Work to be completed:
Could you output each line of the data that follows exactly?

Recorded information:

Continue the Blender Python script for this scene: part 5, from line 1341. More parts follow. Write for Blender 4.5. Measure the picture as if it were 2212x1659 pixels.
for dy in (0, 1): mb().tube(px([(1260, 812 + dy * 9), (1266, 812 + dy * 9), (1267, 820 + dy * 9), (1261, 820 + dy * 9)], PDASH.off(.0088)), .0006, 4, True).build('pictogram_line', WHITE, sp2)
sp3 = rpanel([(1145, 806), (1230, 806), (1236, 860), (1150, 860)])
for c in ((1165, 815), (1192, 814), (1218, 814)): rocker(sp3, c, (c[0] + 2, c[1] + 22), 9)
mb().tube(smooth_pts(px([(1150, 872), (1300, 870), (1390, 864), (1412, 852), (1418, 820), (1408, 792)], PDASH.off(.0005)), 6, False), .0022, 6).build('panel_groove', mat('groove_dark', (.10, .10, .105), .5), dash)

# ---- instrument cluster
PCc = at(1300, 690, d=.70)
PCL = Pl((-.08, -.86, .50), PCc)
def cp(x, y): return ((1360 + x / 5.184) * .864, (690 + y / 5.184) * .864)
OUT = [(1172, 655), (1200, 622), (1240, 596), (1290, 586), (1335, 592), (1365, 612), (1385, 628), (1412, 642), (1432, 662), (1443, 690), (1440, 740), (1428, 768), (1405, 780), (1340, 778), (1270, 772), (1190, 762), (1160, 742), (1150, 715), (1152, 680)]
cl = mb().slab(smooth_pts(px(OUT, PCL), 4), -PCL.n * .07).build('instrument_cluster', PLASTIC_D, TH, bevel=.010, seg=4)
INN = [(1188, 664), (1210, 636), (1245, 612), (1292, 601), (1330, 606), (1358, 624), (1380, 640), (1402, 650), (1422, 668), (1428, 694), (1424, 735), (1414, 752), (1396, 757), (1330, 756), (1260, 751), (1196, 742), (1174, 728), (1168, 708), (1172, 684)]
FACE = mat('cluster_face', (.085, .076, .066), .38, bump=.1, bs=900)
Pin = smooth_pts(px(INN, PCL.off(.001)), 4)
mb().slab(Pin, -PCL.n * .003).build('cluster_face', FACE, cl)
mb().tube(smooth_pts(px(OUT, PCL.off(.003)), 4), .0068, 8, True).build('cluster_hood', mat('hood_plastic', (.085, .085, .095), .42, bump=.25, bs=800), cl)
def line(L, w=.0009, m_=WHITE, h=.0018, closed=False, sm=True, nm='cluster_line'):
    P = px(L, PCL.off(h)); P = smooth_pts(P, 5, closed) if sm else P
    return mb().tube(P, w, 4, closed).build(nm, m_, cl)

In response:
Continue the Blender Python script for this scene: part 5, from line 1341. More parts follow. Write for Blender 4.5. Measure the picture as if it were 2212x1659 pixels.
for dy in (0, 1): mb().tube(px([(1260, 812 + dy * 9), (1266, 812 + dy * 9), (1267, 820 + dy * 9), (1261, 820 + dy * 9)], PDASH.off(.0088)), .0006, 4, True).build('pictogram_line', WHITE, sp2)
sp3 = rpanel([(1145, 806), (1230, 806), (1236, 860), (1150, 860)])
for c in ((1165, 815), (1192, 814), (1218, 814)): rocker(sp3, c, (c[0] + 2, c[1] + 22), 9)
mb().tube(smooth_pts(px([(1150, 872), (1300, 870), (1390, 864), (1412, 852), (1418, 820), (1408, 792)], PDASH.off(.0005)), 6, False), .0022, 6).build('panel_groove', mat('groove_dark', (.10, .10, .105), .5), dash)

# ---- instrument cluster
PCc = at(1300, 690, d=.70)
PCL = Pl((-.08, -.86, .50), PCc)
def cp(x, y): return ((1360 + x / 5.184) * .864, (690 + y / 5.184) * .864)
OUT = [(1172, 655), (1200, 622), (1240, 596), (1290, 586), (1335, 592), (1365, 612), (1385, 628), (1412, 642), (1432, 662), (1443, 690), (1440, 740), (1428, 768), (1405, 780), (1340, 778), (1270, 772), (1190, 762), (1160, 742), (1150, 715), (1152, 680)]
cl = mb().slab(smooth_pts(px(OUT, PCL), 4), -PCL.n * .07).build('instrument_cluster', PLASTIC_D, TH, bevel=.010, seg=4)
INN = [(1188, 664), (1210, 636), (1245, 612), (1292, 601), (1330, 606), (1358, 624), (1380, 640), (1402, 650), (1422, 668), (1428, 694), (1424, 735), (1414, 752), (1396, 757), (1330, 756), (1260, 751), (1196, 742), (1174, 728), (1168, 708), (1172, 684)]
FACE = mat('cluster_face', (.085, .076, .066), .38, bump=.1, bs=900)
Pin = smooth_pts(px(INN, PCL.off(.001)), 4)
mb().slab(Pin, -PCL.n * .003).build('cluster_face', FACE, cl)
mb().tube(smooth_pts(px(OUT, PCL.off(.003)), 4), .0068, 8, True).build('cluster_hood', mat('hood_plastic', (.085, .085, .095), .42, bump=.25, bs=800), cl)
def line(L, w=.0009, m_=WHITE, h=.0018, closed=False, sm=True, nm='cluster_line'):
    P = px(L, PCL.off(h)); P = smooth_pts(P, 5, closed) if sm else P
    return mb().tube(P, w, 4, closed).build(nm, m_, cl)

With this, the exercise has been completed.